Just because someone calls something firmware doesn't mean its not as capable as the operating system you are running on, would you prefer to run Linux in a VM under an embedded Windows OS and have someone tell you the Windows bit is just firmware?

I admire your ambition. You don't just want to develop Linux, you want to fix all the world's firmware bugs!

(Anonymous)

They are very useful for moving away from Linux and porting to a BSD.

(Anonymous)

OpenBSD developers seem to disagree:

http://marc.info/?l=openbsd-misc&m=135109499020826&w=2

(Anonymous)

"interested users start applying pressure to get that code released under an Open-License"

Pressure ? What about joining an effort to produce real open hardware and software instead to "put pressure" on corporations that will eventually get fed up if not upset of such incompetent fan-boy behaviors ? It's easy to reclaim "source openness" of a work you do not live upon wages.

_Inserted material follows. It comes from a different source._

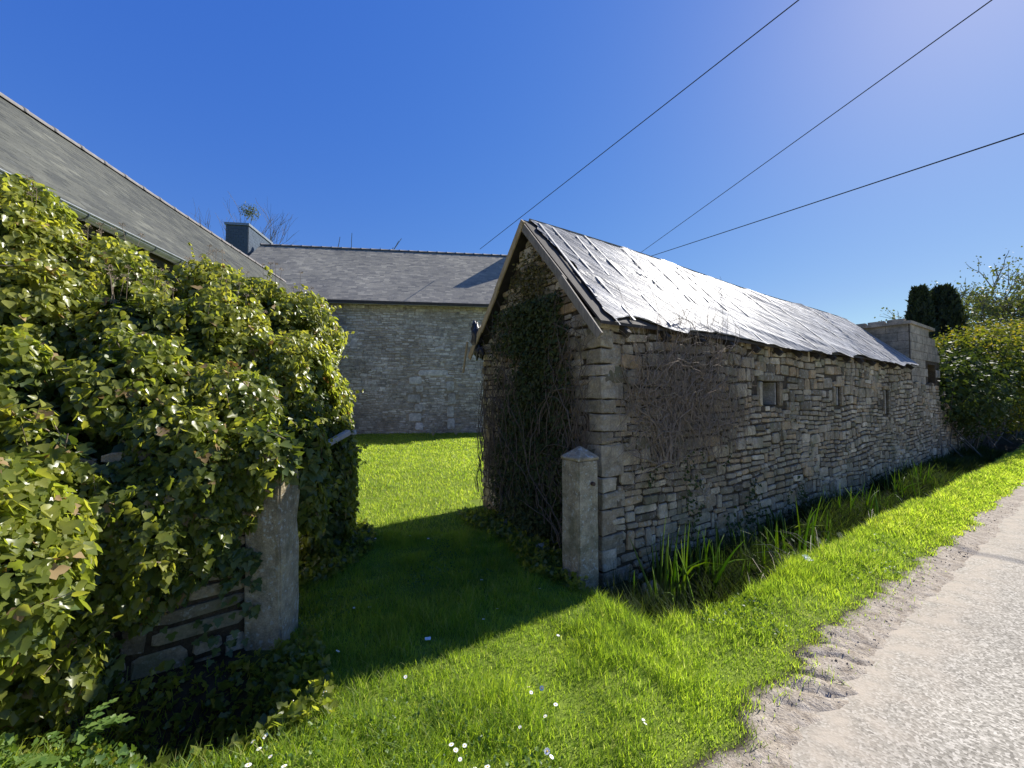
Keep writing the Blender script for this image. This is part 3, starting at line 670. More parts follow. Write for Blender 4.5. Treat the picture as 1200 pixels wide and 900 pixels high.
o = link("shaft", me, lp); o.location = Vector((-1.58, 2.68, -.16)); o.rotation_euler = (math.radians(-1), math.radians(-1.5), math.radians(2))

# ================================================================== LOW WALL on the left under the ivy
WD = np.array([-.80, -.60, 0]); WD /= np.linalg.norm(WD); WNv = np.array([-WD[1], WD[0], 0]); WNv = WNv if WNv[1] < 0 else -WNv
WO = np.array([-1.685, 2.61, 0])
lwall = thing("low_stone_wall", WO, "low rubble stone wall smothered in ivy, running left from the leaning gatepost", "wall")
c2 = wall_core("wall_core", [], .02, 3.2, lambda u: 1.15, -.5, WO, WD, WNv, M['mortar'], lwall, .4, du=.4)
lay_stones(rubble(rg, .02, 3.2, -.4, 1.15, hmin=.13, hmax=.27, wmin=.22, wmax=.5, gap=.02), WO, WD, WNv, M['stone'], c2, limit=300)

# ================================================================== FAR BARN
FR = float(np.dot(np.array([-3.77, 14.6, 0]), Vv)); FP = float(np.dot(np.array([-3.77, 14.6, 0]), U))
def FB(s, r, z=0): return Q(FP+s, FR+r, z)
S0, S1, FE, FRZ, FH = -6.7, 5.4, 5.22, 8.22, 3.4
fb = thing("stone_barn", FB(0, 0, .2), "tall grey stone barn with a slate roof closing the back of the grassy yard", "barn")
fw = wall_core("front_wall", [], S0, S1, lambda u: FE-.02, -.2, FB(0, 0), U, -Vv, M['farmortar'], fb, .5, du=2)
for s, nrm in ((S1, U), (S0, -U)):
    mb = MB(); v = [FB(s, .01, -.2), FB(s, 2*FH-.01, -.2), FB(s, 2*FH-.01, FE-.05), FB(s, FH, FRZ-.08), FB(s, .01, FE-.05)]; v += [p-nrm*.45 for p in v]
    f = [[0,1,2],[0,2,3],[0,3,4],[5,7,6],[5,8,7],[5,9,8]]+[x for i in range(5) for x in ([i, 5+i, 5+(i+1) % 5], [i, 5+(i+1) % 5, (i+1) % 5])]
    mb.add(v, f); mb.build("gable_wall", M['farstone'], fb)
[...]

So start your own firm, engage engineers and coders, develop your own hardware and software and throw everything in the wild for people to tear everything down and spit to your face because you forgot to release a last bit of source code and/ or because you dared to leave a bug in your hardware design.

Now that you have your own unfriendly Quran-like little GPLv3 to empowers you over other people's IP you can use to "pressure" your beliefs down coders' throat like a religion, go for it, because you cannot do even 10% of the task they done if you cannot get them to slip down their pants to slap their butts.

All this does is let all free software call the same binary blob the same way. Not super useful, but nice for people trying to run different stuff on the pi. That's all.